>> start

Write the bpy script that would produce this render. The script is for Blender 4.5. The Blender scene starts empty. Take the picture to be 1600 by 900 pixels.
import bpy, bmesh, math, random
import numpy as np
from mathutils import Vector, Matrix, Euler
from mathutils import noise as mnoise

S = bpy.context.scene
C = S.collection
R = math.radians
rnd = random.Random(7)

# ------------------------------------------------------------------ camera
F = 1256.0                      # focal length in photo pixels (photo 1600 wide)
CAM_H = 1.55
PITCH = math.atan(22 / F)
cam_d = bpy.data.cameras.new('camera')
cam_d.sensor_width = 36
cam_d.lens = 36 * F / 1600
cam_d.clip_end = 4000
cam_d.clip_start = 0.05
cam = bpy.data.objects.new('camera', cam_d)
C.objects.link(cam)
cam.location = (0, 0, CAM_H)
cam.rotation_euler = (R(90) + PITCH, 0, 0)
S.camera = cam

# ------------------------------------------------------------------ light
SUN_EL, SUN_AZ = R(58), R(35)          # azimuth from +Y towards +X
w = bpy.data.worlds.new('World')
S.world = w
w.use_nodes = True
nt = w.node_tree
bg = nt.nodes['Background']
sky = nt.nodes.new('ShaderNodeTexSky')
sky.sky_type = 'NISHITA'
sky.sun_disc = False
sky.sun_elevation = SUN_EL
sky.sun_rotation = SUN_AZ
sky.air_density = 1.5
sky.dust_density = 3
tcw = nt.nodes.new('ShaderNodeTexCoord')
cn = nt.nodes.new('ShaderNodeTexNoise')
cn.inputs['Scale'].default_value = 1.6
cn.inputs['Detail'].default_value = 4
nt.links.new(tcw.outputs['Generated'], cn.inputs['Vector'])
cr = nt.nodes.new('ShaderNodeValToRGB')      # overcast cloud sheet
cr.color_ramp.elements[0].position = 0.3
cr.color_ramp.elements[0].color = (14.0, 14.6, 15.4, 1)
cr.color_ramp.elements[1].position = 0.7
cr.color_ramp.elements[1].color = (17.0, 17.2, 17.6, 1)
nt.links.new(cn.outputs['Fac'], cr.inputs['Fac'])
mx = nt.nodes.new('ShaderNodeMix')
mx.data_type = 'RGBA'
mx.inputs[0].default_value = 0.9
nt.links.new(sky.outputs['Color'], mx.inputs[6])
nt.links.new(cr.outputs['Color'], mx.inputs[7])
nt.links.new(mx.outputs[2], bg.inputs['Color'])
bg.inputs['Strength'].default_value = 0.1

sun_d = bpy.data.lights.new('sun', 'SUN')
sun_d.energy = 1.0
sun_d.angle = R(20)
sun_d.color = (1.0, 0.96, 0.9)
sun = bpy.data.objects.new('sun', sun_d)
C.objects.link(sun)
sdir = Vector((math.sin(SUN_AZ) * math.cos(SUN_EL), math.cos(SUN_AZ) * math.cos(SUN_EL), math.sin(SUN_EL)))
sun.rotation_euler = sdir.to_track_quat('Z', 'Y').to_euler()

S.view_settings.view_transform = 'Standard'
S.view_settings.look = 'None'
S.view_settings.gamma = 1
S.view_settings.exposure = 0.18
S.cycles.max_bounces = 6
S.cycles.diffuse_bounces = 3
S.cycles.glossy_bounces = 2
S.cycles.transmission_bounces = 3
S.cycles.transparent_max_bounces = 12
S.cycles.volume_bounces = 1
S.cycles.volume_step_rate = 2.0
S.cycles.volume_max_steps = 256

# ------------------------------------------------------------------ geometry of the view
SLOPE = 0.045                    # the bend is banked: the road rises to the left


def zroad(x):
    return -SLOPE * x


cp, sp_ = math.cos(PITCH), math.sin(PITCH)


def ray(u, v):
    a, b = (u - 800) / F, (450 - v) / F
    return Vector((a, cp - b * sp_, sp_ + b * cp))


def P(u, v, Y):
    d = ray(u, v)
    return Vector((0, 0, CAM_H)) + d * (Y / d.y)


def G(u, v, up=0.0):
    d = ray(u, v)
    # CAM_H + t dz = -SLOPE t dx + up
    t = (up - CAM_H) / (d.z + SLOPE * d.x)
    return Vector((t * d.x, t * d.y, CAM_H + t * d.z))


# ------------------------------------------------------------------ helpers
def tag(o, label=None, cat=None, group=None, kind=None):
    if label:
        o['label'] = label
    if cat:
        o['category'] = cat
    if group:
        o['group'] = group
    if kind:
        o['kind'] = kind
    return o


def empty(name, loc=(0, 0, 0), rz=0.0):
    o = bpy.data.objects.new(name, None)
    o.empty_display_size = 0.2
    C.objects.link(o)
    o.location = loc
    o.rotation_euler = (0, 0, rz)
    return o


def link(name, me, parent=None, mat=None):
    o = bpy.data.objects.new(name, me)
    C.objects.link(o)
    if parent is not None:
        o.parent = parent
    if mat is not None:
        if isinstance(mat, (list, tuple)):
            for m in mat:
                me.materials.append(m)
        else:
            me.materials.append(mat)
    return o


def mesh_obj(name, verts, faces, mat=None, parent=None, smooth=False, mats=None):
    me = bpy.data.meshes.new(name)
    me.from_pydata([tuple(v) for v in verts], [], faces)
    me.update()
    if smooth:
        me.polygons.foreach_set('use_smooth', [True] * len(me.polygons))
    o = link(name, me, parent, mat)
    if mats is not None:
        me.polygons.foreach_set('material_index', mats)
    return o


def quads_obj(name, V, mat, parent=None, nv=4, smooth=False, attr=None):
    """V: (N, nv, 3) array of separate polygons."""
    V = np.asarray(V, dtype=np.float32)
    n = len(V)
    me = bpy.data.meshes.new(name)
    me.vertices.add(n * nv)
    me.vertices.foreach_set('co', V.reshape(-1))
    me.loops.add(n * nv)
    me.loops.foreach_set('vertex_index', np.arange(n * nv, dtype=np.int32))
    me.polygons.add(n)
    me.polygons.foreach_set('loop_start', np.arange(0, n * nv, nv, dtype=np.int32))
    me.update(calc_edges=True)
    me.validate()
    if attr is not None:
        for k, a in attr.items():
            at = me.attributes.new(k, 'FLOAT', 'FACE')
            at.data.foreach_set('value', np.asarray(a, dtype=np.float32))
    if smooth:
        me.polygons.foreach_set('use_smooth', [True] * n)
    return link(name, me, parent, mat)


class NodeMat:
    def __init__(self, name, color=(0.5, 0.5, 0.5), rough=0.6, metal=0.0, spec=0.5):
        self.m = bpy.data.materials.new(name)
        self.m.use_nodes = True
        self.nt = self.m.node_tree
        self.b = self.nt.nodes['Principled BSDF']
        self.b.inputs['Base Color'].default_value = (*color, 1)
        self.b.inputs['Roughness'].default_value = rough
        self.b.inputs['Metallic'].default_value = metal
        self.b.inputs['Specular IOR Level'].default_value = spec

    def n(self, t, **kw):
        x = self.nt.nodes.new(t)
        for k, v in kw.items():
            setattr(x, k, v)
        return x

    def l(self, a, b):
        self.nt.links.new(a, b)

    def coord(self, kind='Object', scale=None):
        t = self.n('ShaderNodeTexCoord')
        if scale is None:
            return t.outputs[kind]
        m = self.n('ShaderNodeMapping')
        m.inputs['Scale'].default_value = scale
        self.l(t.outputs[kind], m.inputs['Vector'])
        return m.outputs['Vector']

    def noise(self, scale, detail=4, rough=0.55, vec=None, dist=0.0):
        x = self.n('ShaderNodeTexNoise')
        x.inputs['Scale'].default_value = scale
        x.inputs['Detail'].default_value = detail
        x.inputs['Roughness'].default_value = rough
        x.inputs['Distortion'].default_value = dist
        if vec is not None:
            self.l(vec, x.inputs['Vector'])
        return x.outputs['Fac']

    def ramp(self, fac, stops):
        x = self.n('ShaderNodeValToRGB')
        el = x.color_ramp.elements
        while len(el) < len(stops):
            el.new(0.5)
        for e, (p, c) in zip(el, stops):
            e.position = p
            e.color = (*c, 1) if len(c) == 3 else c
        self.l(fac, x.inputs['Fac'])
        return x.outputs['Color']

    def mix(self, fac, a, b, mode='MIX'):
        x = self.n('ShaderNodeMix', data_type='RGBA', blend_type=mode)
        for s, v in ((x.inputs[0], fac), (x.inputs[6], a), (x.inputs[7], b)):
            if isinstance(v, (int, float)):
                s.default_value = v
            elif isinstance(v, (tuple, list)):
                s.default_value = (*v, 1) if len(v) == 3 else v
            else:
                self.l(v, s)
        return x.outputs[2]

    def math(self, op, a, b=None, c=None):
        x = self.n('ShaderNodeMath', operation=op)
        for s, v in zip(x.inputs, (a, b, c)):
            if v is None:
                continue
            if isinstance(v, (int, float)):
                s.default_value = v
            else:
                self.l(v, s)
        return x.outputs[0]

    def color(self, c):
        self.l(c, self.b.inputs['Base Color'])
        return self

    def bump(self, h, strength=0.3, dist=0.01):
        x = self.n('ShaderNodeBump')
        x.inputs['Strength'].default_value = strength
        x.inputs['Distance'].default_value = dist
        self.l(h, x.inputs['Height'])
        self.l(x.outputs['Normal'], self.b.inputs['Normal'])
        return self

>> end
>> start

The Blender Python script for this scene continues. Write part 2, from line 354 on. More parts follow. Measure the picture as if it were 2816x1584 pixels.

>> end

**Objective:** Using the data above, reproduce exactly the lines from the line that contains "Write the bpy" through the line that contains "rnd = random.Random(7)", including both.

**Reply to the exercise:**
Write the bpy script that would produce this render. The script is for Blender 4.5. The Blender scene starts empty. Take the picture to be 1600 by 900 pixels.
import bpy, bmesh, math, random
import numpy as np
from mathutils import Vector, Matrix, Euler
from mathutils import noise as mnoise

S = bpy.context.scene
C = S.collection
R = math.radians
rnd = random.Random(7)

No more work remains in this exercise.